Once the pictures are set aside, transcribe the remaining data exactly.

### DATA ROWS

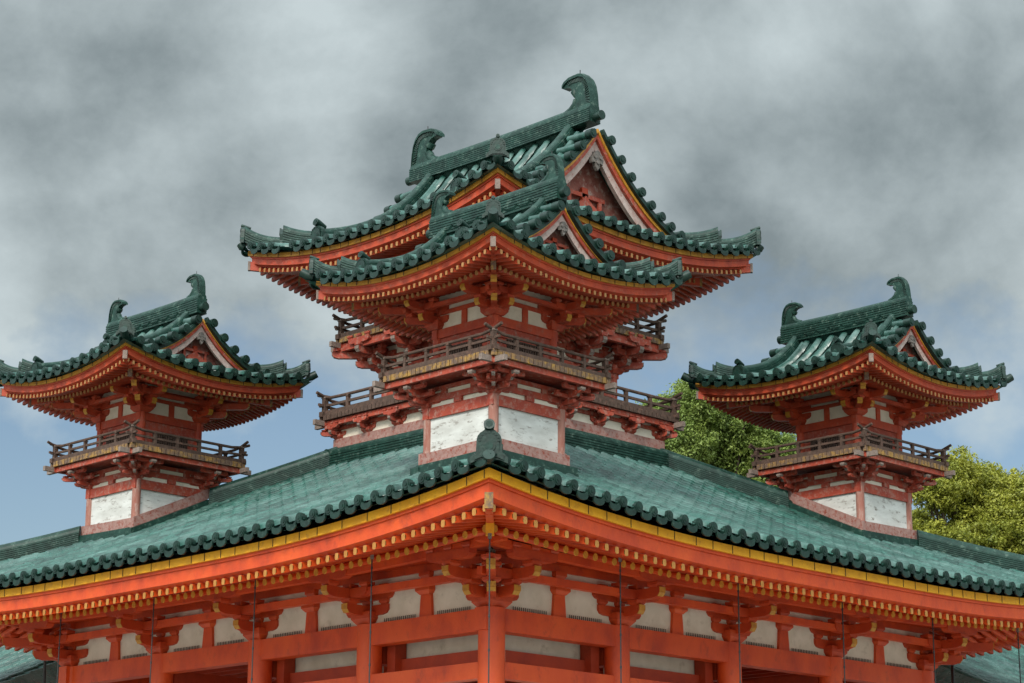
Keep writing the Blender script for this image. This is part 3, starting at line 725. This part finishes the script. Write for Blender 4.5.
    eave_wood(pav, rf, Eg, 7.465, 1.0, .135, .2175, .85, .33, base_in=H-.1, rw=.078, rh=.105)
    # hip ridges
    for sx in (-1, 1):
        for sy in (-1, 1):
            dv = Vector((sx, sy, 0)).normalized(); side = Vector((-dv.y, dv.x, 0))
            far = sx > 0 and sy > 0
            def hp_(off, dz=0): return Vector((sx*off, sy*off, rf.z(off, Et-off)+dz))
            tin, tout = H-C-.9, H-C+.9
            spans = [(2.28, Et-.16)] if far else [(2.28, tin), (tout, Et-.16)]
            for a, c_ in spans:
                pts = [hp_(a+(c_-a)*i/16, 0) for i in range(17)]
                b = MB(); sweep_ridge(b, pts, .32, .40, side, 8)
                if c_ < Et-.2: b.build('hip_ridge', pav)
            e_ = hp_(Et-.16, -.02)
            e1_ = MB(); oni(e1_, e_+dv*.06, dv, .90)
            p0 = hp_(Et-.30, .0); p1 = hp_(Et-.03, .0); p2 = p1+dv*.06+Vector((0, 0, .03)); b.tube([p0, p1, p2], .09, 'tile_end', n=10)
            o_ = b.build('hip_ridge', pav); e1_.build('ridge_end_tile', o_)
    # dark stepped tile band at the foot of the central tower
    b = MB()
    b.box(-2.32, -2.32, 10.3, 2.32, 2.32, 10.955, 'tile_ridge')
    for j in range(4):
        e_ = 2.50 if j % 2 == 0 else 2.27
        b.sweep([P(j, -e_, 2.39, 10.40), P(j, e_, 2.39, 10.40)], ridge_prof(.24, .60, 9), 'tile_ridge', SN[j])
    b.build('flashing_ridge', pav)
    # cables hanging in front of the columns
    cab = MB(); cab.box(-.02, -.02, .02, .02, .02, .10, 'wood_end'); cab.tube([(0, 0, -6.0), (0, 0, .1)], .011, 'wire', n=6)
    for k_ in range(14): cab.tube([(0, 0, -.5*k_-.1), (0, 0, -.5*k_-.14)], .017, 'wire', n=6)
    src = None
    for px_, py_ in [(-1.9, -1.9)]+[(q, -1.9) for q in (.94, 3.82, 6.65, 9.36, 12.18)]+[(-1.9, q) for q in (.73, 3.64, 6.46, 9.33)]:
        loc = (px_-H, py_-H, 7.22)
        if src is None: src = cab.build('cable', pav, loc)
        else: rep(src, pav, loc)
    gw = MB()
    gw.tube([P(0, H+1.35, H-.2, 7.0), P(0, H+.3, H+.5, 5.6)], .03, 'wire', n=6); gw.build('stay_cable', pav); gw = MB()
    gw.tube([P(3, -H-1.35, H-.2, 7.0), P(3, -H-1.9, H-.6, 5.6)], .03, 'wire', n=6)
    gw.build('stay_cable', pav)
    return rf
RF = pavilion()

# ------------------------------------------------------------------ tower pieces
def wall_face(mb, half, z0, z1, mname, t=.04):
    frame_beam(mb, half, z0, z1, t, mname)

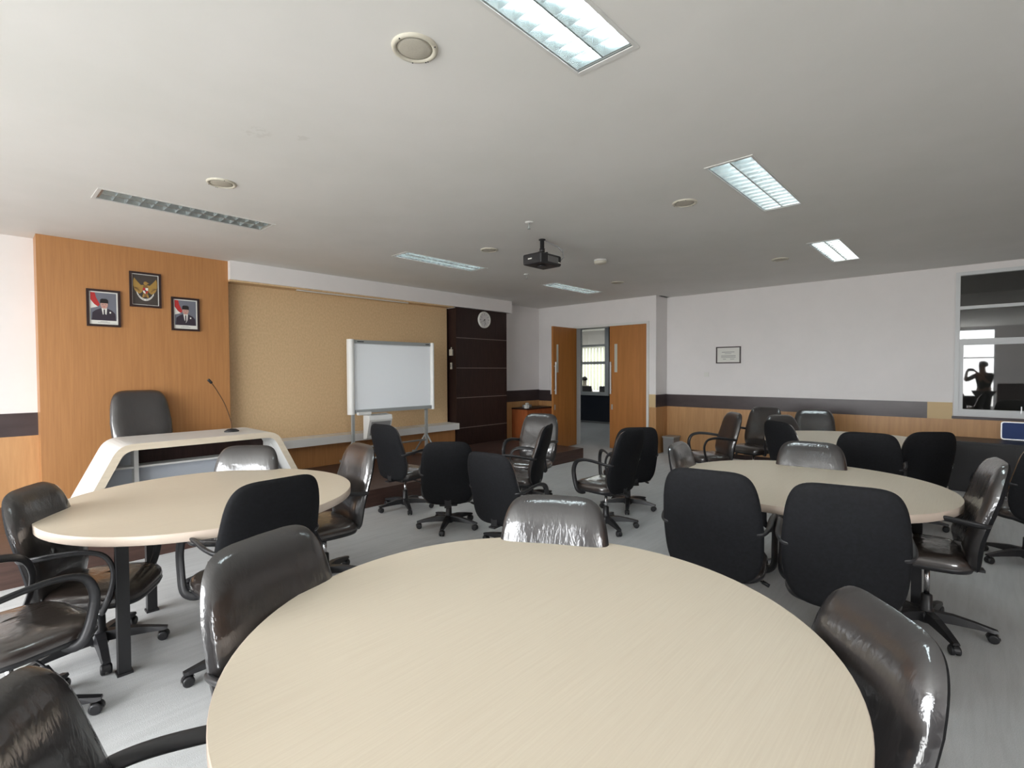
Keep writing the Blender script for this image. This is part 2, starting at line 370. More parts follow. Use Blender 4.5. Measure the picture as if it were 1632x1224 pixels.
# corridor and lit room beyond
XC = 12.3
clt = empty('corridor_fill_light', (10.6, 7.6, H), 0, 'added unseen fill light panel in the corridor outside the double door', 'ceiling light')  # emitter added out of view to lift the dark corridor
obj('panel', B(-.6, .6, -.15, .15, -.03, 0), M_white, clt); obj('diffuser', B(-.58, .58, -.13, .13, -.034, -.03), mat('fill_diffuser', (1, 1, 1), .5, emit=(.95, 1, 1), estr=9.0), clt)
S('wall_corridor', boxes([(XC, XC+.1, 4.2, 7.66, .0, H), (XC, XC+.1, 8.95, 11, 0, H), (XC, XC+.1, 7.66, 8.95, 0, .80), (XC, XC+.1, 7.66, 8.95, 2.80, H)]), M_corr)
S('wall_corridor_end', boxes([(XD+.15, XC, 10.9, 11, 0, H), (XD+.15, XD+.2, YL+.12, 11, 0, H)]), M_corrw)
S('wall_corridor_side', B(XR+.12, XC, 4.2, 4.3, 0, H), M_corrw)
S('ceiling_corridor', B(XD+.1, XC+.1, 4.2, 11, H, H+.05), M_corrw)
S('baseboard_corridor', B(XC-.015, XC, 4.3, 10.9, .0, .05), M_greybox)
wc = S('window_6', boxes([(XC-.03, XC+.03, 7.66, 7.79, .80, 2.80), (XC-.03, XC+.03, 8.60, 8.95, .80, 2.80), (XC-.03, XC+.03, 7.79, 8.60, .80, .90), (XC-.03, XC+.03, 7.79, 8.60, 2.72, 2.80),
    (XC-.03, XC+.03, 7.79, 8.60, 2.22, 2.27), (XC-.03, XC+.03, 7.79, 8.60, 1.70, 1.78)]), M_frame)
S('glass_pane', B(XC-.003, XC+.003, 7.79, 8.60, .90, 2.72), M_glass2, wc)
S('floor_office', B(XC, 17, 6, 14, -.1, 0), M_carpet)
S('wall_office', boxes([(16.9, 17, 6, 14, 0, 3.2), (XC+.1, 17, 13.9, 14, 0, 3.2), (XC+.1, 17, 6, 6.1, 0, 3.2), (XC+.1, XC+.15, 8.75, 14, 0, 3.2)]), M_wall)
S('ceiling_office', B(XC+.1, 17, 6, 14, 3.1, 3.2), M_ceil)
olt = empty('office_fill_light', (14.6, 9.6, 3.1), 0, 'added unseen fill light panel in the far office', 'ceiling light')  # unseen emitter added to brighten the office behind the glass
obj('panel', B(-.6, .6, -.3, .3, -.03, 0), M_white, olt); obj('diffuser', B(-.58, .58, -.28, .28, -.034, -.03), MT['fill_diffuser'], olt)
S('window_7', B(16.84, 16.9, 8, 13.6, .7, 2.4), M_daylit)
bl = empty('vertical_blind', (16.7, 10.8, 2.45), 0, 'pale vertical blinds across the far office window seen through the doorway', 'blinds')
obj('head_rail', B(-.03, .03, -2.7, 2.7, 0, .05), M_white, bl)
bm = bmesh.new()
for i in range(36):
    y = -2.6+i*.148; v = [bm.verts.new(p) for p in ((-.02, y, 0), (.02, y+.125, 0), (.02, y+.125, -1.7), (-.02, y, -1.7))]; bm.faces.new(v)
tag(obj('slats', bm, M_blind, bl), kind='stuff')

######

TASK SOLUTION:
Keep writing the Blender script for this image. This is part 3, starting at line 725. This part finishes the script. Write for Blender 4.5.
    eave_wood(pav, rf, Eg, 7.465, 1.0, .135, .2175, .85, .33, base_in=H-.1, rw=.078, rh=.105)
    # hip ridges
    for sx in (-1, 1):
        for sy in (-1, 1):
            dv = Vector((sx, sy, 0)).normalized(); side = Vector((-dv.y, dv.x, 0))
            far = sx > 0 and sy > 0
            def hp_(off, dz=0): return Vector((sx*off, sy*off, rf.z(off, Et-off)+dz))
            tin, tout = H-C-.9, H-C+.9
            spans = [(2.28, Et-.16)] if far else [(2.28, tin), (tout, Et-.16)]
            for a, c_ in spans:
                pts = [hp_(a+(c_-a)*i/16, 0) for i in range(17)]
                b = MB(); sweep_ridge(b, pts, .32, .40, side, 8)
                if c_ < Et-.2: b.build('hip_ridge', pav)
            e_ = hp_(Et-.16, -.02)
            e1_ = MB(); oni(e1_, e_+dv*.06, dv, .90)
            p0 = hp_(Et-.30, .0); p1 = hp_(Et-.03, .0); p2 = p1+dv*.06+Vector((0, 0, .03)); b.tube([p0, p1, p2], .09, 'tile_end', n=10)
            o_ = b.build('hip_ridge', pav); e1_.build('ridge_end_tile', o_)
    # dark stepped tile band at the foot of the central tower
    b = MB()
    b.box(-2.32, -2.32, 10.3, 2.32, 2.32, 10.955, 'tile_ridge')
    for j in range(4):
        e_ = 2.50 if j % 2 == 0 else 2.27
        b.sweep([P(j, -e_, 2.39, 10.40), P(j, e_, 2.39, 10.40)], ridge_prof(.24, .60, 9), 'tile_ridge', SN[j])
    b.build('flashing_ridge', pav)
    # cables hanging in front of the columns
    cab = MB(); cab.box(-.02, -.02, .02, .02, .02, .10, 'wood_end'); cab.tube([(0, 0, -6.0), (0, 0, .1)], .011, 'wire', n=6)
    for k_ in range(14): cab.tube([(0, 0, -.5*k_-.1), (0, 0, -.5*k_-.14)], .017, 'wire', n=6)
    src = None
    for px_, py_ in [(-1.9, -1.9)]+[(q, -1.9) for q in (.94, 3.82, 6.65, 9.36, 12.18)]+[(-1.9, q) for q in (.73, 3.64, 6.46, 9.33)]:
        loc = (px_-H, py_-H, 7.22)
        if src is None: src = cab.build('cable', pav, loc)
        else: rep(src, pav, loc)
    gw = MB()
    gw.tube([P(0, H+1.35, H-.2, 7.0), P(0, H+.3, H+.5, 5.6)], .03, 'wire', n=6); gw.build('stay_cable', pav); gw = MB()
    gw.tube([P(3, -H-1.35, H-.2, 7.0), P(3, -H-1.9, H-.6, 5.6)], .03, 'wire', n=6)
    gw.build('stay_cable', pav)
    return rf
RF = pavilion()

# ------------------------------------------------------------------ tower pieces
def wall_face(mb, half, z0, z1, mname, t=.04):
    frame_beam(mb, half, z0, z1, t, mname)

Keep writing the Blender script for this image. This is part 2, starting at line 370. More parts follow. Use Blender 4.5. Measure the picture as if it were 1632x1224 pixels.
# corridor and lit room beyond
XC = 12.3
clt = empty('corridor_fill_light', (10.6, 7.6, H), 0, 'added unseen fill light panel in the corridor outside the double door', 'ceiling light')  # emitter added out of view to lift the dark corridor
obj('panel', B(-.6, .6, -.15, .15, -.03, 0), M_white, clt); obj('diffuser', B(-.58, .58, -.13, .13, -.034, -.03), mat('fill_diffuser', (1, 1, 1), .5, emit=(.95, 1, 1), estr=9.0), clt)
S('wall_corridor', boxes([(XC, XC+.1, 4.2, 7.66, .0, H), (XC, XC+.1, 8.95, 11, 0, H), (XC, XC+.1, 7.66, 8.95, 0, .80), (XC, XC+.1, 7.66, 8.95, 2.80, H)]), M_corr)
S('wall_corridor_end', boxes([(XD+.15, XC, 10.9, 11, 0, H), (XD+.15, XD+.2, YL+.12, 11, 0, H)]), M_corrw)
S('wall_corridor_side', B(XR+.12, XC, 4.2, 4.3, 0, H), M_corrw)
S('ceiling_corridor', B(XD+.1, XC+.1, 4.2, 11, H, H+.05), M_corrw)
S('baseboard_corridor', B(XC-.015, XC, 4.3, 10.9, .0, .05), M_greybox)
wc = S('window_6', boxes([(XC-.03, XC+.03, 7.66, 7.79, .80, 2.80), (XC-.03, XC+.03, 8.60, 8.95, .80, 2.80), (XC-.03, XC+.03, 7.79, 8.60, .80, .90), (XC-.03, XC+.03, 7.79, 8.60, 2.72, 2.80),
    (XC-.03, XC+.03, 7.79, 8.60, 2.22, 2.27), (XC-.03, XC+.03, 7.79, 8.60, 1.70, 1.78)]), M_frame)
S('glass_pane', B(XC-.003, XC+.003, 7.79, 8.60, .90, 2.72), M_glass2, wc)
S('floor_office', B(XC, 17, 6, 14, -.1, 0), M_carpet)
S('wall_office', boxes([(16.9, 17, 6, 14, 0, 3.2), (XC+.1, 17, 13.9, 14, 0, 3.2), (XC+.1, 17, 6, 6.1, 0, 3.2), (XC+.1, XC+.15, 8.75, 14, 0, 3.2)]), M_wall)
S('ceiling_office', B(XC+.1, 17, 6, 14, 3.1, 3.2), M_ceil)
olt = empty('office_fill_light', (14.6, 9.6, 3.1), 0, 'added unseen fill light panel in the far office', 'ceiling light')  # unseen emitter added to brighten the office behind the glass
obj('panel', B(-.6, .6, -.3, .3, -.03, 0), M_white, olt); obj('diffuser', B(-.58, .58, -.28, .28, -.034, -.03), MT['fill_diffuser'], olt)
S('window_7', B(16.84, 16.9, 8, 13.6, .7, 2.4), M_daylit)
bl = empty('vertical_blind', (16.7, 10.8, 2.45), 0, 'pale vertical blinds across the far office window seen through the doorway', 'blinds')
obj('head_rail', B(-.03, .03, -2.7, 2.7, 0, .05), M_white, bl)
bm = bmesh.new()
for i in range(36):
    y = -2.6+i*.148; v = [bm.verts.new(p) for p in ((-.02, y, 0), (.02, y+.125, 0), (.02, y+.125, -1.7), (-.02, y, -1.7))]; bm.faces.new(v)
tag(obj('slats', bm, M_blind, bl), kind='stuff')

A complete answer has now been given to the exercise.